Set down the listing below verbatim, but only from its first line through the line containing "return tuple(((v /".

::::::::

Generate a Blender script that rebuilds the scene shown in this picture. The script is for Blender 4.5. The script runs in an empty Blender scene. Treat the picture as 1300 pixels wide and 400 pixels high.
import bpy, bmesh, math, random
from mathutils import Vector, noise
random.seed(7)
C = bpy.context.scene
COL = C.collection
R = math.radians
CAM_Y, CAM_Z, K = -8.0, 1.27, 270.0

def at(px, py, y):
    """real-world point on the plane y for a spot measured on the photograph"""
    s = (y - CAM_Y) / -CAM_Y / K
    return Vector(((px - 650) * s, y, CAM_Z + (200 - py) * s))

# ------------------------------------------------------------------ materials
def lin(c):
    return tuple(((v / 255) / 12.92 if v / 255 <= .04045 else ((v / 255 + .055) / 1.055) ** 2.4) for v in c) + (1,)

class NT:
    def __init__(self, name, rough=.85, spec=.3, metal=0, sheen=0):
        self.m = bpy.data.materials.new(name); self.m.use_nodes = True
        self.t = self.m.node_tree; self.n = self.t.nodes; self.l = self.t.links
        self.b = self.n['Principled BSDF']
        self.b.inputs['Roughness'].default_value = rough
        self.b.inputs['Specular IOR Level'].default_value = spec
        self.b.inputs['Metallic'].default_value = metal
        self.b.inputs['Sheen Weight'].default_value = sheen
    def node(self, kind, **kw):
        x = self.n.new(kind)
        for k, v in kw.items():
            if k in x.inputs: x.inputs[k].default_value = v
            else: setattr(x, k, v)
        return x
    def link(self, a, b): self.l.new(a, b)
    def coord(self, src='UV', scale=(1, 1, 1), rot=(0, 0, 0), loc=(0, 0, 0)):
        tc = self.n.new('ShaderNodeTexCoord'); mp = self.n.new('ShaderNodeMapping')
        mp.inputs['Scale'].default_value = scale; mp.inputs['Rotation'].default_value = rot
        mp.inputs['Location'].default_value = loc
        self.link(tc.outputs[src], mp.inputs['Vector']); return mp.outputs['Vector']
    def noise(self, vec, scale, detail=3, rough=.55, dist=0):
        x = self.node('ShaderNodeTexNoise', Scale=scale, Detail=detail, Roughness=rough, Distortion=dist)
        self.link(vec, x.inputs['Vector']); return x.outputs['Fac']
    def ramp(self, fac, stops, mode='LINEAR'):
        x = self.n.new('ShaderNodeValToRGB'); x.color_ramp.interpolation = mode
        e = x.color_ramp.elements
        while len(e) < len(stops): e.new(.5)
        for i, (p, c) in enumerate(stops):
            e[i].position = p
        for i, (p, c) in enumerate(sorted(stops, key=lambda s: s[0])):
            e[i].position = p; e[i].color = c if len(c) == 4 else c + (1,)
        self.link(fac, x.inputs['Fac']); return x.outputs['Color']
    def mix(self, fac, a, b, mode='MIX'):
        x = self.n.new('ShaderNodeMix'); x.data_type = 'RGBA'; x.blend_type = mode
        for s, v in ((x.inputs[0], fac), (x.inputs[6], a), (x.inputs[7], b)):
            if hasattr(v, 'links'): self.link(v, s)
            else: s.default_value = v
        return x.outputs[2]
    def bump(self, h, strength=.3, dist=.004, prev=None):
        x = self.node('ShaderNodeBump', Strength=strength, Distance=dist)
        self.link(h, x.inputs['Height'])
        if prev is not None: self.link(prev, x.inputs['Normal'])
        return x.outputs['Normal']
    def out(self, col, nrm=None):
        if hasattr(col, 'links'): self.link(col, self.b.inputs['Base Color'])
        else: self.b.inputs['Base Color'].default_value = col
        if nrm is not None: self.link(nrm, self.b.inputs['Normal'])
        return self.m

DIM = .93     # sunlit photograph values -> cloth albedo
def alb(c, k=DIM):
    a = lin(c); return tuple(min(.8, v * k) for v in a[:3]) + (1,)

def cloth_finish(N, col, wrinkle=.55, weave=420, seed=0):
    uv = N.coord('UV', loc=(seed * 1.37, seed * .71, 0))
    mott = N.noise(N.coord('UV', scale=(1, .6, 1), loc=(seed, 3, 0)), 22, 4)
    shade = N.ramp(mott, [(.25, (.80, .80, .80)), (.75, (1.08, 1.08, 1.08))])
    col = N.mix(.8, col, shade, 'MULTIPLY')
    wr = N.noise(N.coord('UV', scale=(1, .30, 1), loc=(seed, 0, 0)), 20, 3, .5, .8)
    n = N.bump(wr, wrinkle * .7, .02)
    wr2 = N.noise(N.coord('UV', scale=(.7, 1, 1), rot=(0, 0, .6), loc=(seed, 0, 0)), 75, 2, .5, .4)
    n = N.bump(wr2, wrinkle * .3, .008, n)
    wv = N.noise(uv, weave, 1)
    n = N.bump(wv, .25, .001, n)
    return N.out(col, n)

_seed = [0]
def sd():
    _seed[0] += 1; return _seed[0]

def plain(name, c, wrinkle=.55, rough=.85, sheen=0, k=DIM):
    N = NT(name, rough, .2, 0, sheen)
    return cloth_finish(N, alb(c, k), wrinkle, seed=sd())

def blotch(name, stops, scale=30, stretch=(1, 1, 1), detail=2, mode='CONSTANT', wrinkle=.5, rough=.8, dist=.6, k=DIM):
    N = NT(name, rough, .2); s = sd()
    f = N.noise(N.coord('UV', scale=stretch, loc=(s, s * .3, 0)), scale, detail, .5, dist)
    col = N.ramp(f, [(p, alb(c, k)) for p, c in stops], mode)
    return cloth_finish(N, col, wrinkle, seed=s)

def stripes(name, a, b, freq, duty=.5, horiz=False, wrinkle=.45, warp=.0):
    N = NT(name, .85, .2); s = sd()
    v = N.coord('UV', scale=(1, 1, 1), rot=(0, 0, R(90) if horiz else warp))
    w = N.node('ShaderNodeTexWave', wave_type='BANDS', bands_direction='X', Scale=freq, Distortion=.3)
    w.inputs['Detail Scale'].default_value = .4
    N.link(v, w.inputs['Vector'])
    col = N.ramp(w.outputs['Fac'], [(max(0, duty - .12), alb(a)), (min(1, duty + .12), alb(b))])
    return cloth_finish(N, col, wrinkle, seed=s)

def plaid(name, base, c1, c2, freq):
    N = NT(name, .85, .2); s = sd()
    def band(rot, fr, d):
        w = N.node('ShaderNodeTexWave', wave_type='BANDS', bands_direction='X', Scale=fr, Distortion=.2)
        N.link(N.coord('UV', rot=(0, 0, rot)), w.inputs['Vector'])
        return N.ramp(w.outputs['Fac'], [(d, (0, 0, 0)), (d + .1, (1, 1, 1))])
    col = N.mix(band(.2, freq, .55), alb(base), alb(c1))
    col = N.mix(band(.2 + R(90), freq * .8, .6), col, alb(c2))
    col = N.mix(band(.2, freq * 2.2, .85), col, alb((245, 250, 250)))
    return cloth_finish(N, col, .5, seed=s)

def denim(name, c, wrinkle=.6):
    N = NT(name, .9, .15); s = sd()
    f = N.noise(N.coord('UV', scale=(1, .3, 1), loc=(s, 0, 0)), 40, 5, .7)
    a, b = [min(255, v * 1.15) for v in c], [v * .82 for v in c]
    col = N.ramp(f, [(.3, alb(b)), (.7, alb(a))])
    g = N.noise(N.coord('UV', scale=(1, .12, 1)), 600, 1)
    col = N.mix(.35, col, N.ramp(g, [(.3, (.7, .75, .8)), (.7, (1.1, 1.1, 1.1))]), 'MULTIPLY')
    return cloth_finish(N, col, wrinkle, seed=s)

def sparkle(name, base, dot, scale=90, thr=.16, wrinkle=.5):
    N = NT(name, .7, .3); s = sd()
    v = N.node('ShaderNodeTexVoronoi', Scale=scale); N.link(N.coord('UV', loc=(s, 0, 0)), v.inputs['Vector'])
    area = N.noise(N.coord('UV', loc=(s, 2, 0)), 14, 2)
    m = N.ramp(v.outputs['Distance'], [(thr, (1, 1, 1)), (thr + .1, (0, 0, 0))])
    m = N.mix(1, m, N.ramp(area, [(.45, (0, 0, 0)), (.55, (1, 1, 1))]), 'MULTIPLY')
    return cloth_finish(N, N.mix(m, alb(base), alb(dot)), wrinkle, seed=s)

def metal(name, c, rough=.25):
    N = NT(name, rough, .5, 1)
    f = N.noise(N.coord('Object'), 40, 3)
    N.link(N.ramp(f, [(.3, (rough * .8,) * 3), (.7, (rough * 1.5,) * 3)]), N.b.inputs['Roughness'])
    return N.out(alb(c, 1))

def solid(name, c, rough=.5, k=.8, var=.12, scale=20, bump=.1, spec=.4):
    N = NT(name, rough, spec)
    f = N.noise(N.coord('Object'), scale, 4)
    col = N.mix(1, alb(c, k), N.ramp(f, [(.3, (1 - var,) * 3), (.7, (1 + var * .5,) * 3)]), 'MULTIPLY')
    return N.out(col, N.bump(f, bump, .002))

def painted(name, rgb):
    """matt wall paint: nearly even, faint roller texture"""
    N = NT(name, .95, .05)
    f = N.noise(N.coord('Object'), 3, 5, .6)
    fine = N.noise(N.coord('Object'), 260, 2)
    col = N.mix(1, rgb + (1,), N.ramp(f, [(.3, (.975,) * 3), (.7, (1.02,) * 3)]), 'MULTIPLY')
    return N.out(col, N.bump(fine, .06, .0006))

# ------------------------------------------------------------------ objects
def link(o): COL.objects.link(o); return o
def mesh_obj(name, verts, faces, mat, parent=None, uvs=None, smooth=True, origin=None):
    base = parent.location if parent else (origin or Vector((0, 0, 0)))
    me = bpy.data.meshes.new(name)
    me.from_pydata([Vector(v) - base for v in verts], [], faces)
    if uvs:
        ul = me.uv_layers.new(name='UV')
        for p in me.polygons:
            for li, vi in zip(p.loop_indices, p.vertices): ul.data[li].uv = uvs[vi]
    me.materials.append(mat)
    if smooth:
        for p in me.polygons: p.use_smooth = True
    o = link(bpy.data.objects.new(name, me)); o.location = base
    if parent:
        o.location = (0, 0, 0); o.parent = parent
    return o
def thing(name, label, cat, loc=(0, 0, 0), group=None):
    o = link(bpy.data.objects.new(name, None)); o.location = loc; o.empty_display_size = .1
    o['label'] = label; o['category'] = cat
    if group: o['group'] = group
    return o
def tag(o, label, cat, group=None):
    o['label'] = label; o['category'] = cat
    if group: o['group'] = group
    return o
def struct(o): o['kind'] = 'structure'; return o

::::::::

▶ Solution for this exercise
Generate a Blender script that rebuilds the scene shown in this picture. The script is for Blender 4.5. The script runs in an empty Blender scene. Treat the picture as 1300 pixels wide and 400 pixels high.
import bpy, bmesh, math, random
from mathutils import Vector, noise
random.seed(7)
C = bpy.context.scene
COL = C.collection
R = math.radians
CAM_Y, CAM_Z, K = -8.0, 1.27, 270.0

def at(px, py, y):
    """real-world point on the plane y for a spot measured on the photograph"""
    s = (y - CAM_Y) / -CAM_Y / K
    return Vector(((px - 650) * s, y, CAM_Z + (200 - py) * s))

# ------------------------------------------------------------------ materials
def lin(c):
    return tuple(((v / 255) / 12.92 if v / 255 <= .04045 else ((v / 255 + .055) / 1.055) ** 2.4) for v in c) + (1,)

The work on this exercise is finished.